---------- Dataset content

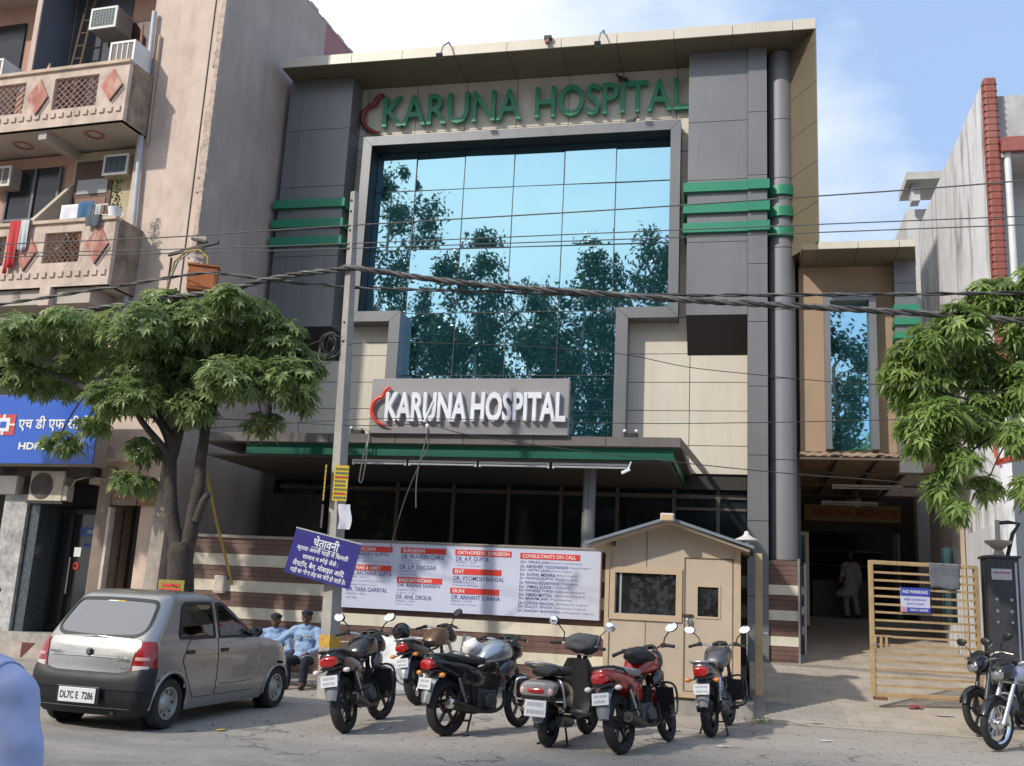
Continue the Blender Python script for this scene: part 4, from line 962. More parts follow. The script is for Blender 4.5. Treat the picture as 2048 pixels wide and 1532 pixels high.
def bar(u0, u1, v, txt, tw=None, h=.094):
    bars.box(bx(u0), bx(u1), 16.493, 16.4985, BZ1-v-h, BZ1-v)
    merge(hd, fit_text(txt, (tw or (u1-u0)*BW*.92), h*.62, 0, .012, res=2), T(bx(u0)+.04, 16.4915, BZ1-v-h*.82))
def name(u, v, txt, w, h=.072): merge(nm, fit_text(txt, w, h, 0, .008, res=2), T(bx(u), 16.4975, BZ1-v-h/2))
def small(u, v, txt, w, h=.036): merge(sm, fit_text(txt, w, h, 0, 0, res=1), T(bx(u), 16.4975, BZ1-v-h/2))
bar(.03, .203, .062, 'PHYSICIAN', .42); name(.035, .205, 'DR. RAJEEV GUPTA', .68); small(.035, .265, 'M.B.B.S., M.D.', .42); small(.035, .315, '10 am to 2 pm & 6 pm to 9 pm', .7)
bar(.03, .203, .375, 'GYNAE & OBST.', .55); name(.035, .515, 'DR. ARCHANA GUPTA', .76); small(.035, .58, 'M.B.B.S., D.G.O.', .36); small(.035, .645, '9 am to 1 pm & 5 pm to 8 pm', .66); small(.035, .71, 'Sunday 10 am to 1 pm', .5)
name(.03, .785, 'DR. TARA GARBYAL', .72); small(.03, .86, 'M.B.B.S., M.D.', .36); small(.03, .92, 'ON CALL', .2)
bar(.236, .415, .062, 'SURGEON', .38); name(.24, .21, 'DR. PRAVEEN GARG', .74); small(.24, .275, 'M.B.B.S., M.S.', .36); small(.24, .32, '1 pm to 3 pm', .3)
name(.236, .385, 'DR. L.P. DUGGAR', .64); small(.236, .455, 'M.B.B.S., M.S.', .36); small(.236, .505, '7 pm to 8 pm', .3)
bar(.229, .406, .55, 'PAEDIATRICIAN', .56); name(.232, .69, 'DR. RAJAN SAREEN', .74); small(.232, .76, 'M.B.B.S., M.D.', .36); small(.232, .805, '10 am to 11 am', .32)
name(.23, .875, 'DR. ANIL DROLIA', .62); small(.23, .945, 'M.B.B.S., M.D.', .34); small(.23, .995, '7 pm to 8 pm', .3)
bar(.451, .667, .062, 'ORTHOPEDIC SURGEON', .88); name(.455, .21, 'DR. A.P. GUPTA', .56); small(.455, .27, 'M.B.B.S., M.S.', .36); small(.455, .325, '9.30 am to 12.00 pm', .42)
bar(.445, .632, .37, 'ENT', .16); name(.45, .525, 'DR. VYOMESH BANSAL', .86); small(.45, .59, 'M.B.B.S., D.L.O.', .38); small(.45, .645, '7.00 pm to 8.00 pm', .42)
bar(.44, .627, .685, 'SKIN', .2); name(.447, .835, 'DR. ARIHANT SURANA', .82); small(.445, .90, 'M.B.B.S., D.V.D.', .38); small(.445, .955, '6.00 pm to 7.00 pm', .44)
bar(.701, .924, .075, 'CONSULTANTS ON CALL', .88)
for i, (n_, q_) in enumerate([('Dr. VIKAS JAIN', '(Neuro Cardiologist)'), ('Dr. ABHISHEK YADUVANSHI', '(Cardiologist)'), ('Dr. NITIN JAIN', '(Neurologist)'), ('Dr. SUSHIL MISHRA', '(Neurologist)'), ('Dr. PANKAJ GUPTA', '(Neuro Surgeon)'), ('Dr. PAWAN KESARWANI', '(Urologist)'), ('Dr. VIMAL DASSI', '(Urologist)'), ('Dr. PANKAJ TYAGI', '(Gastroenterologist)'), ('Dr. VIBHU MITTAL', '(Gastroenterologist)'), ('Dr. BRAHM JAIN', '(Psychiatrist)'), ('Dr. LOKESH BANSAL', '(Orthopaedic Surgeon)'), ('Dr. DALJIT SINGH', '(Orthopaedic Surgeon)'), ('Dr. SHASHAT BHARDWAJ', '(Orthopaedic Surgeon)')]):
    v = .225+i*.0645; w = .032*len(n_)+.04
    name(.704-.0002*i, v, n_, w, .05); small(.704+(w+.02)/BW, v, q_, .024*len(q_)+.02, .036)
bars.build('heading_bar', M_FRED, BN); hd.build('heading_text', M_WHITE, BN, recalc=False); nm.build('doctor_name', M_INK, BN, recalc=False); sm.build('small_text', mat('flex_grey_blue', (.12, .13, .26), .5), BN, recalc=False)

# ---- guard booth
M_TAN = mat('tan_paint', (.50, .40, .295), .55, 0, .10, 1.2, bump=.12, bscale=8, stain=(.38, .30, .22), st_scale=(1.2, 1.2, .8), st_amt=.35)
M_TAND = mat('tan_paint_frame', (.52, .385, .25), .5, 0, .08, 2)
BT = thing('guard_booth', 'tan painted guard booth with pitched sheet roof, one wide window and a padlocked door', 'booth', (-1.05, 15.8, .3), world=True)
bx0, bx1, by0, by1 = -1.98, -.11, 15.1, 16.35
b = MB()
b.prism([(bx0, .40), (-1.87, .40), (-1.87, 2.42), (bx0, 2.40)], 'y', by0, by0+.04)
b.prism([(-1.87, .40), (-.97, .40), (-.97, 1.45), (-1.87, 1.45)], 'y', by0, by0+.04)
b.prism([(-1.87, 2.07), (-.97, 2.07), (-.97, 2.77), (-1.09, 2.80), (-1.87, 2.53)], 'y', by0, by0+.04)
b.prism([(-.97, .40), (-.86, .40), (-.86, 2.29), (-.19, 2.29), (-.19, .4), (bx1, .40), (bx1, 2.46), (-.97, 2.76)], 'y', by0, by0+.04)
b.box(bx0, bx0+.04, by0+.042, by1, .4, 2.4); b.box(bx1-.04, bx1, by0+.042, by1, .4, 2.42); b.box(bx0, bx1, by1, by1+.04, .4, 2.4)
b.build('wall', M_TAN, BT)
b = MB(); b.box(bx0+.01, bx1-.01, by0+.05, by1, .34, .42); b.build('floor', M_TAND, BT)
b = MB(); b.prism([(bx0+.1, .22), (bx1-.1, .22), (bx1-.1, .34), (bx0+.1, .34)], 'y', by0+.12, by1-.1); b.build('base_frame', M_BLACK, BT)
b = MB(); b.box(bx0-.03, bx1+.05, by0-.03, by0+.02, .36, .44) ; b.build('sill_beam', M_TAND, BT)
rf = MB()
for s in (-1, 1):
    xe = -2.27 if s < 0 else .10; ze = 2.415 if s < 0 else 2.435
    rf.prism([(-1.09, 2.80), (-1.09, 2.845), (xe, ze+.035), (xe, ze-.005)], 'y', 14.72, 16.6)
rf.build('roof', mat('roof_sheet', (.22, .25, .27), .45, .3, .1, 3), BT)
b = MB()
for s in (-1, 1):
    xe = -2.20 if s < 0 else .04
    b.prism([(-1.09, 2.76), (-1.09, 2.797), (xe, 2.427), (xe, 2.39)], 'y', 14.78, 16.5)
b.build('roof_lining', M_TAN, BT)
def frame(mb, x0, x1, z0, z1, w, y0, y1):
    mb.box(x0, x1, y0, y1, z0, z0+w); mb.box(x0, x1, y0, y1, z1-w, z1); mb.box(x0, x0+w, y0, y1, z0+w, z1-w); mb.box(x1-w, x1, y0, y1, z0+w, z1-w)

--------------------

Exercise objective => Write out the data precisely as given, excluding the pictures.

Answer to the exercise =>
Continue the Blender Python script for this scene: part 4, from line 962. More parts follow. The script is for Blender 4.5. Treat the picture as 2048 pixels wide and 1532 pixels high.
def bar(u0, u1, v, txt, tw=None, h=.094):
    bars.box(bx(u0), bx(u1), 16.493, 16.4985, BZ1-v-h, BZ1-v)
    merge(hd, fit_text(txt, (tw or (u1-u0)*BW*.92), h*.62, 0, .012, res=2), T(bx(u0)+.04, 16.4915, BZ1-v-h*.82))
def name(u, v, txt, w, h=.072): merge(nm, fit_text(txt, w, h, 0, .008, res=2), T(bx(u), 16.4975, BZ1-v-h/2))
def small(u, v, txt, w, h=.036): merge(sm, fit_text(txt, w, h, 0, 0, res=1), T(bx(u), 16.4975, BZ1-v-h/2))
bar(.03, .203, .062, 'PHYSICIAN', .42); name(.035, .205, 'DR. RAJEEV GUPTA', .68); small(.035, .265, 'M.B.B.S., M.D.', .42); small(.035, .315, '10 am to 2 pm & 6 pm to 9 pm', .7)
bar(.03, .203, .375, 'GYNAE & OBST.', .55); name(.035, .515, 'DR. ARCHANA GUPTA', .76); small(.035, .58, 'M.B.B.S., D.G.O.', .36); small(.035, .645, '9 am to 1 pm & 5 pm to 8 pm', .66); small(.035, .71, 'Sunday 10 am to 1 pm', .5)
name(.03, .785, 'DR. TARA GARBYAL', .72); small(.03, .86, 'M.B.B.S., M.D.', .36); small(.03, .92, 'ON CALL', .2)
bar(.236, .415, .062, 'SURGEON', .38); name(.24, .21, 'DR. PRAVEEN GARG', .74); small(.24, .275, 'M.B.B.S., M.S.', .36); small(.24, .32, '1 pm to 3 pm', .3)
name(.236, .385, 'DR. L.P. DUGGAR', .64); small(.236, .455, 'M.B.B.S., M.S.', .36); small(.236, .505, '7 pm to 8 pm', .3)
bar(.229, .406, .55, 'PAEDIATRICIAN', .56); name(.232, .69, 'DR. RAJAN SAREEN', .74); small(.232, .76, 'M.B.B.S., M.D.', .36); small(.232, .805, '10 am to 11 am', .32)
name(.23, .875, 'DR. ANIL DROLIA', .62); small(.23, .945, 'M.B.B.S., M.D.', .34); small(.23, .995, '7 pm to 8 pm', .3)
bar(.451, .667, .062, 'ORTHOPEDIC SURGEON', .88); name(.455, .21, 'DR. A.P. GUPTA', .56); small(.455, .27, 'M.B.B.S., M.S.', .36); small(.455, .325, '9.30 am to 12.00 pm', .42)
bar(.445, .632, .37, 'ENT', .16); name(.45, .525, 'DR. VYOMESH BANSAL', .86); small(.45, .59, 'M.B.B.S., D.L.O.', .38); small(.45, .645, '7.00 pm to 8.00 pm', .42)
bar(.44, .627, .685, 'SKIN', .2); name(.447, .835, 'DR. ARIHANT SURANA', .82); small(.445, .90, 'M.B.B.S., D.V.D.', .38); small(.445, .955, '6.00 pm to 7.00 pm', .44)
bar(.701, .924, .075, 'CONSULTANTS ON CALL', .88)
for i, (n_, q_) in enumerate([('Dr. VIKAS JAIN', '(Neuro Cardiologist)'), ('Dr. ABHISHEK YADUVANSHI', '(Cardiologist)'), ('Dr. NITIN JAIN', '(Neurologist)'), ('Dr. SUSHIL MISHRA', '(Neurologist)'), ('Dr. PANKAJ GUPTA', '(Neuro Surgeon)'), ('Dr. PAWAN KESARWANI', '(Urologist)'), ('Dr. VIMAL DASSI', '(Urologist)'), ('Dr. PANKAJ TYAGI', '(Gastroenterologist)'), ('Dr. VIBHU MITTAL', '(Gastroenterologist)'), ('Dr. BRAHM JAIN', '(Psychiatrist)'), ('Dr. LOKESH BANSAL', '(Orthopaedic Surgeon)'), ('Dr. DALJIT SINGH', '(Orthopaedic Surgeon)'), ('Dr. SHASHAT BHARDWAJ', '(Orthopaedic Surgeon)')]):
    v = .225+i*.0645; w = .032*len(n_)+.04
    name(.704-.0002*i, v, n_, w, .05); small(.704+(w+.02)/BW, v, q_, .024*len(q_)+.02, .036)
bars.build('heading_bar', M_FRED, BN); hd.build('heading_text', M_WHITE, BN, recalc=False); nm.build('doctor_name', M_INK, BN, recalc=False); sm.build('small_text', mat('flex_grey_blue', (.12, .13, .26), .5), BN, recalc=False)

# ---- guard booth
M_TAN = mat('tan_paint', (.50, .40, .295), .55, 0, .10, 1.2, bump=.12, bscale=8, stain=(.38, .30, .22), st_scale=(1.2, 1.2, .8), st_amt=.35)
M_TAND = mat('tan_paint_frame', (.52, .385, .25), .5, 0, .08, 2)
BT = thing('guard_booth', 'tan painted guard booth with pitched sheet roof, one wide window and a padlocked door', 'booth', (-1.05, 15.8, .3), world=True)
bx0, bx1, by0, by1 = -1.98, -.11, 15.1, 16.35
b = MB()
b.prism([(bx0, .40), (-1.87, .40), (-1.87, 2.42), (bx0, 2.40)], 'y', by0, by0+.04)
b.prism([(-1.87, .40), (-.97, .40), (-.97, 1.45), (-1.87, 1.45)], 'y', by0, by0+.04)
b.prism([(-1.87, 2.07), (-.97, 2.07), (-.97, 2.77), (-1.09, 2.80), (-1.87, 2.53)], 'y', by0, by0+.04)
b.prism([(-.97, .40), (-.86, .40), (-.86, 2.29), (-.19, 2.29), (-.19, .4), (bx1, .40), (bx1, 2.46), (-.97, 2.76)], 'y', by0, by0+.04)
b.box(bx0, bx0+.04, by0+.042, by1, .4, 2.4); b.box(bx1-.04, bx1, by0+.042, by1, .4, 2.42); b.box(bx0, bx1, by1, by1+.04, .4, 2.4)
b.build('wall', M_TAN, BT)
b = MB(); b.box(bx0+.01, bx1-.01, by0+.05, by1, .34, .42); b.build('floor', M_TAND, BT)
b = MB(); b.prism([(bx0+.1, .22), (bx1-.1, .22), (bx1-.1, .34), (bx0+.1, .34)], 'y', by0+.12, by1-.1); b.build('base_frame', M_BLACK, BT)
b = MB(); b.box(bx0-.03, bx1+.05, by0-.03, by0+.02, .36, .44) ; b.build('sill_beam', M_TAND, BT)
rf = MB()
for s in (-1, 1):
    xe = -2.27 if s < 0 else .10; ze = 2.415 if s < 0 else 2.435
    rf.prism([(-1.09, 2.80), (-1.09, 2.845), (xe, ze+.035), (xe, ze-.005)], 'y', 14.72, 16.6)
rf.build('roof', mat('roof_sheet', (.22, .25, .27), .45, .3, .1, 3), BT)
b = MB()
for s in (-1, 1):
    xe = -2.20 if s < 0 else .04
    b.prism([(-1.09, 2.76), (-1.09, 2.797), (xe, 2.427), (xe, 2.39)], 'y', 14.78, 16.5)
b.build('roof_lining', M_TAN, BT)
def frame(mb, x0, x1, z0, z1, w, y0, y1):
    mb.box(x0, x1, y0, y1, z0, z0+w); mb.box(x0, x1, y0, y1, z1-w, z1); mb.box(x0, x0+w, y0, y1, z0+w, z1-w); mb.box(x1-w, x1, y0, y1, z0+w, z1-w)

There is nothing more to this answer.